Após a eleição, faz um discurso em que se debruça em primeiro lugar
sobre os problemas do mundo nesse ano de 1992. Afirma que “à democracia parlamentar e ao
multipartidarismo deve estar associada a livre manifestação e a articulação
concertada dos diferentes interesses colectivos que brotam da vida social”.
E continua:
“ O tripartismo não é mais do que a transposição para o domínio das
relações sociais dos princípios fundamentais da democracia política: liberdade,
pluralismo, participação dos interessados nas decisões que os afectam. Não se
pode falar de tripartismo onde não existam organizações sindicais de
trabalhadores e de empregadores livres, independentes, fortes e
representativas.(…)
A história demonstra-nos como o sindicalismo foi, em tantas ocasiões,
um baluarte da liberdade e um motor da justiça social. Ao longo do seu
percurso, esteve sujeito a recuos e avanços, confrontou-se com adversidades
enormes e também alcançou vitórias relevantes (….)
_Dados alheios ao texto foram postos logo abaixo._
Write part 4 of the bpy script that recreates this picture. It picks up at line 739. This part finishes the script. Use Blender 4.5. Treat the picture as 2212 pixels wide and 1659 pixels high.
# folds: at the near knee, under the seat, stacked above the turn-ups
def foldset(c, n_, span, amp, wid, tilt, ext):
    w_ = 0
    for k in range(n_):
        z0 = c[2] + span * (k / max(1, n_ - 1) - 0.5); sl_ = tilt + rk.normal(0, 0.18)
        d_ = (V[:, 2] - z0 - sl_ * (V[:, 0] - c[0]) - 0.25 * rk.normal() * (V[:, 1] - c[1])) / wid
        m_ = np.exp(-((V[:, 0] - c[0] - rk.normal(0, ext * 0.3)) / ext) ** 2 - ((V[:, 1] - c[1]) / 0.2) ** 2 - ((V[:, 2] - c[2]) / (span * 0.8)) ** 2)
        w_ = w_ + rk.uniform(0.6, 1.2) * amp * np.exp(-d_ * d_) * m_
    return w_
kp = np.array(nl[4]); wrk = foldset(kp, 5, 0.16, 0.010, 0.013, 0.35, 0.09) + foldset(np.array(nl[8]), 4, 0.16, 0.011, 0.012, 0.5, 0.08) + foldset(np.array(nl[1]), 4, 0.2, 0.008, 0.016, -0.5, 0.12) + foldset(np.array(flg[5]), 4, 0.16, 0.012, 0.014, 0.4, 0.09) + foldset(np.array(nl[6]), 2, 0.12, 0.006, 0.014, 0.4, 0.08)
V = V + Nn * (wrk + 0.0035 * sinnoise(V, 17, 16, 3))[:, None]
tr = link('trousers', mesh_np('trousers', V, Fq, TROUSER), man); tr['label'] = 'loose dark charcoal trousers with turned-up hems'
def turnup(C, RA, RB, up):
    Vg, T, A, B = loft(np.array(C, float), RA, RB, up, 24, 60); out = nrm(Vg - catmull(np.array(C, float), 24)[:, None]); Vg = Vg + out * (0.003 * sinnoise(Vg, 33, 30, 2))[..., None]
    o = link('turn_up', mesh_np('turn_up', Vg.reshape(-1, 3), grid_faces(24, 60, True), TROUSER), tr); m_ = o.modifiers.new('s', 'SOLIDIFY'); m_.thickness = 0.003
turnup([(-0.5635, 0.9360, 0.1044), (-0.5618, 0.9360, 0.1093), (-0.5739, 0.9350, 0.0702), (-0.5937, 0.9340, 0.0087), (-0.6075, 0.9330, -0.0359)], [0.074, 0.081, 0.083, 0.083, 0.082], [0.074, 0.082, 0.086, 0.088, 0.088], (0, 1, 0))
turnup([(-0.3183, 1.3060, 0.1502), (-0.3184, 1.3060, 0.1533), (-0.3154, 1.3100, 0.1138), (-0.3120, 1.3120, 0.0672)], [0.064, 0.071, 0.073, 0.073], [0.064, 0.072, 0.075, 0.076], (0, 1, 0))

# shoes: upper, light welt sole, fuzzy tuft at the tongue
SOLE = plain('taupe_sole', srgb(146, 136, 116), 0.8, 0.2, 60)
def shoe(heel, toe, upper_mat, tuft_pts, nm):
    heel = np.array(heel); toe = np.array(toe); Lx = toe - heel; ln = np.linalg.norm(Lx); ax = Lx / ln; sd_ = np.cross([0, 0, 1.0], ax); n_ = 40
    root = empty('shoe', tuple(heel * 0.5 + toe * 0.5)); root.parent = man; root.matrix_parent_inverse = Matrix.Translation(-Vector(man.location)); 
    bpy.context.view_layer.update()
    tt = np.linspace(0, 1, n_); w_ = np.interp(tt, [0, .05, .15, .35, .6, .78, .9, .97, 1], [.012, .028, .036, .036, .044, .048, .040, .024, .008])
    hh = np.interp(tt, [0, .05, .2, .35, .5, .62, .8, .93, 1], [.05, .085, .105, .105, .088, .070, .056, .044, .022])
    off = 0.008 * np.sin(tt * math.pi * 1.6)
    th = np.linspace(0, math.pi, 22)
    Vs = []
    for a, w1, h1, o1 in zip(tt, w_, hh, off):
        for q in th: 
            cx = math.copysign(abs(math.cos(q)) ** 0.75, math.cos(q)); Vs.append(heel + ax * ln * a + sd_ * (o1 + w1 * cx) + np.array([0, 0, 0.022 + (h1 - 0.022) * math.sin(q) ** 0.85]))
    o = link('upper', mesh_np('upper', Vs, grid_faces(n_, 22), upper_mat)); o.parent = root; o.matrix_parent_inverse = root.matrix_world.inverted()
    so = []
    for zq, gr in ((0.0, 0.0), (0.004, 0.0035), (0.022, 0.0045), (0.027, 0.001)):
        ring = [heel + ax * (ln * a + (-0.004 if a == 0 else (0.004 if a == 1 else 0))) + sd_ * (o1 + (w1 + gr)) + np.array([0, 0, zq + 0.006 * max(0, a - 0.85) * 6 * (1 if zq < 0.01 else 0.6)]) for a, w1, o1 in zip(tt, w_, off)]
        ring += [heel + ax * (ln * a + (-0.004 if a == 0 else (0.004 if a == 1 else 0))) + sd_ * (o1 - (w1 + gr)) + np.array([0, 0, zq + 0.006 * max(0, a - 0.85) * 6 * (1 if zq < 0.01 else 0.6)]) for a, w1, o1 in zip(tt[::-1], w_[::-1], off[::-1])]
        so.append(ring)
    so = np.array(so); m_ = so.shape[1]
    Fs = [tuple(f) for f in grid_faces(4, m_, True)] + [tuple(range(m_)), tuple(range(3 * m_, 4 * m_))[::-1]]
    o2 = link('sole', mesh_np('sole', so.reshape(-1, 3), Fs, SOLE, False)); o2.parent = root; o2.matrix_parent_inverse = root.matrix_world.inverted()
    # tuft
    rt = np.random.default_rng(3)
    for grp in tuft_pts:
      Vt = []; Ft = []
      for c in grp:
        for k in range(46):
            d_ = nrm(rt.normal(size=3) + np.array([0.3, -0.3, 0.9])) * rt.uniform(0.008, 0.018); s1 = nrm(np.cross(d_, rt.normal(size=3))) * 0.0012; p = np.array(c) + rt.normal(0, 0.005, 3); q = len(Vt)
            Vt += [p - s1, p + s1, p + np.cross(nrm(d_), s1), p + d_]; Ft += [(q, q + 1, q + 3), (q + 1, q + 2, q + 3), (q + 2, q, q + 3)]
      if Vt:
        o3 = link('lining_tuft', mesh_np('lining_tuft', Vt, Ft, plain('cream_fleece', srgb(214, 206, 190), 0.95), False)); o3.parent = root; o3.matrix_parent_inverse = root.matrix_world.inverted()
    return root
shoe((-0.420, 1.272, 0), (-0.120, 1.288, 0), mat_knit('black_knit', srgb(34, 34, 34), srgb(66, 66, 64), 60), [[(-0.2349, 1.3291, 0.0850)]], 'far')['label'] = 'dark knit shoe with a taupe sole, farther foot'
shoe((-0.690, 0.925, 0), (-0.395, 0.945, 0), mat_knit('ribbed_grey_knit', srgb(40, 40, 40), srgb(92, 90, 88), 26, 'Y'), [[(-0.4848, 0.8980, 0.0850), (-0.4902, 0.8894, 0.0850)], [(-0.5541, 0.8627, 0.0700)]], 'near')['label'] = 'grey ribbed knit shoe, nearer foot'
Não partilho, todavia, a opinião
de que se deva falar de crise do protagonismo sindical. Penso que é mais
apropriado constatar-se, apenas, que os sindicatos – tal como acontece com as
diversas organizações da sociedade – viram-se confrontados com problemas e
emergências graves, para cuja resposta precisam de tempo de adaptação e
capacidade de inovação. É sempre importante, em todo o caso, que os sindicatos
sejam verdadeiramente independentes, quer do Estado, quer de outras
organizações de natureza e funções diferentes. (….)
O Estado democrático, por seu turno, não pode deixar de garantir a liberdade
sindical e o direito de livre negociação colectiva, quer no plano da lei, quer
na realidade dos factos.(…..)
Parece salutar, todavia, o
princípio de que o Estado deve deixar o campo mais vasto possível para
negociações bilaterais, seja qual for o nível em que se desenrolem. (….)
A negociação colectiva e a concertação social tripartida não são,
porém, métodos fáceis, nem processos de maturação rápida, e não se apresentam
sob modelos uniformes(…)
Mas também a democracia não é, e nunca foi, senão um sistema de lenta,
penosa e difícil construção de uma ordem política, económica e social mais
livre e mais justa. Não está nunca definitivamente conquistada, senão através
da tolerância, do diálogo, do esforço permanente de compreensão e de busca de
soluções comuns.
Isto é igualmente válido para a concertação tripartida. (….)
Não é vantajoso retardar ou bloquear as transformações socioeconómicas
porque, a prazo, os custos serão mais pesados. Mas é necessário, em
contrapartida, consensualizar as transformações julgadas úteis. A concretização
desse entendimento entre governos, sindicatos e empregadores restabelece os
equilíbrios, relança a confiança colectiva e gera impulsos decisivos para o
desenvolvimento.(…)
Se não acreditamos na capacidade do Homem, em que devemos então
acreditar? Falo do homem não em sentido abstracto, mas no Homem concreto, cuja
dignidade essencial é igual em todo o lado, seja pobre ou rico, culto ou
analfabeto, religioso ou ateu, homem ou mulher.
Essa dignidade só é atingível no respeito integral pelos direitos do
homem. Estes direitos são não apenas políticos, mas também culturais,
económicos e sociais. (…)
Permitam-me, assim, que termine expressando-vos a minha convicção de
que a democracia não é um “bem de luxo ”, próprio para consumo de países ricos.
Cada homem e todos os homens têm direito à liberdade e à justiça social. Onde
elas existirem, haverá paz na consciência dos homens. Mas enquanto não reinarem
por todo o mundo, não poderemos ficar indiferentes”.